Design a system that tracks the number of “likes”

problem statement

Design a system that tracks the number of “likes” (posts / tweets / photos) at scale.

how to approach

This is an interesting problem that looks very simple at first, but actually requires careful thoughts to make it “right”. I will show my thoughts below and demonstrate how the architecture evolves when requirement changes.

The simplest design we can come up with is :

Fig 1. use a single table

Here are the pros and cons of this simple design :

• + strong consistency guarantee. any read-after-write is guaranteed to return the latest number of counts. the client would never see a stale read.
• - it doesn’t not scale well. millions of concurrent insertions might slow down the DB. We can shard the DB by post_id, but that doesn’t mitigate the high volume of concurrent insertions.
• - it’s expensive to count the rows on-the-fly (note that engines Innodb doesn’t maintain a count internally, instead, queries like “SELECT COUNT(*) FROM LIKES WHERE …” almost always re-scan the table). We can introduce another component, either a cache or another table to store the count number, if we do that, the key problem is how to make the “likes” table and the “like-count” table consistent.

To overcome the last two issues, we have to relax the consistency model a little bit : now after user clicks “like” on a post, it returns immediately without waiting for the entry being inserted into the DB. We also introduce some additional components below :

Fig 2. MQ, Batch updater, Cache.

• MQ : a message queue is used as a buffer for async update, and for reliably “broadcast” the (post_id, user_id) pair to multiple consumers. Apache Kafka is a popular choice in industry.
• Updater : this is just a consumer that consumes message and insert it into the “likes” table.
• Batch updater: by relaxing the consistency model, we are able to batch the updates with the same post_id to reduce the write load to DB. The downside is that it requires introducing additional infrastructure, like a stream processing cluster (ex. Apache Flink, Apache Storm, etc.), to do the “batch update” reliably.
• A cache is used to store the latest count of likes of posts.

The pros and cons of the second design are :

• + by using MQ as a buffer, it reduces the write load to DB.
• + by using batch updater, it further reduces the write load on some popular posts.
• - The data in “likes” table and “like-count” table may become inconsistent. This can happen even without component failure — most MQ cannot guarantee exactly-once processing. we might see more “likes” than the real number.

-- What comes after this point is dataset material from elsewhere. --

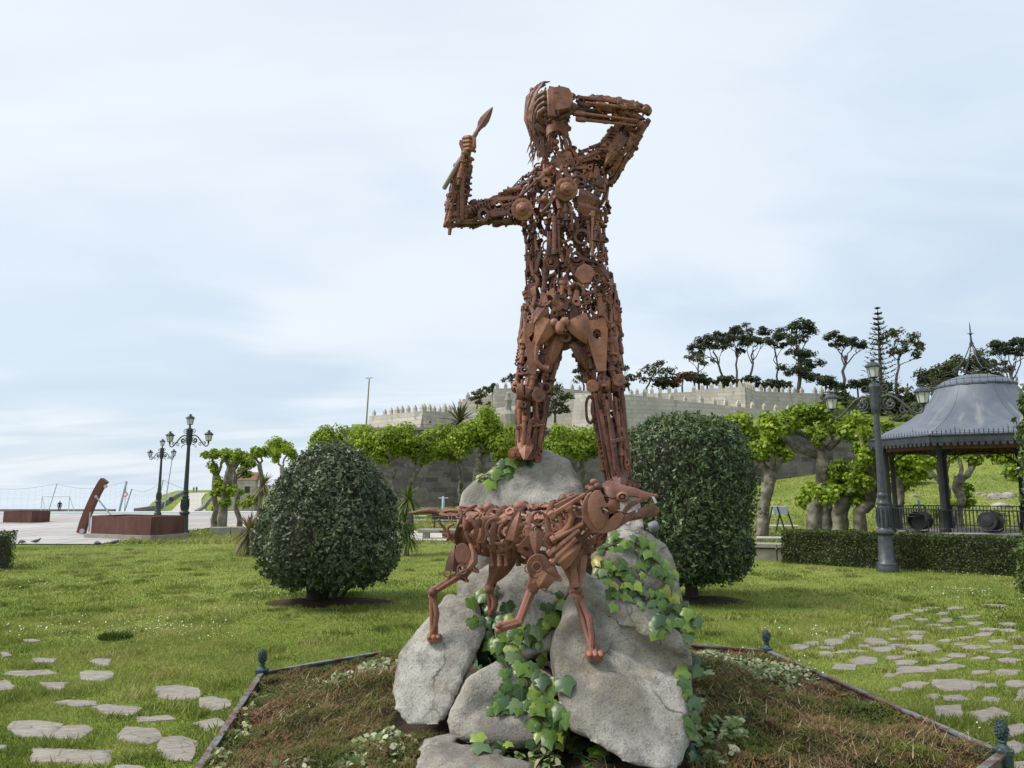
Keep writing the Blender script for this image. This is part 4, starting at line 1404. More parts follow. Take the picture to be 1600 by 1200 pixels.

To overcome the inconsistency, one approach we can use is to re-compute the count from the “likes” table periodically. Since “likes” table always holds the source of truth, the recomputed result could be used confidently. To get the real-time number of likes for a post, such result must be merged with the “likes” on-the-fly. As illustrated in the figure below :

Fig 3. Online + offline

In the figure above, we calculate the likes from the “likes” table with a daily cron job, that would give us the accurate number, before 12am every day. On the other hand, the “real time events” table should keep track of all the “likes” happen after 12am (12am — now). By reading from both table, we should get a pretty accurate and up-to-date count number. This design often refers as the Lambda Architecture.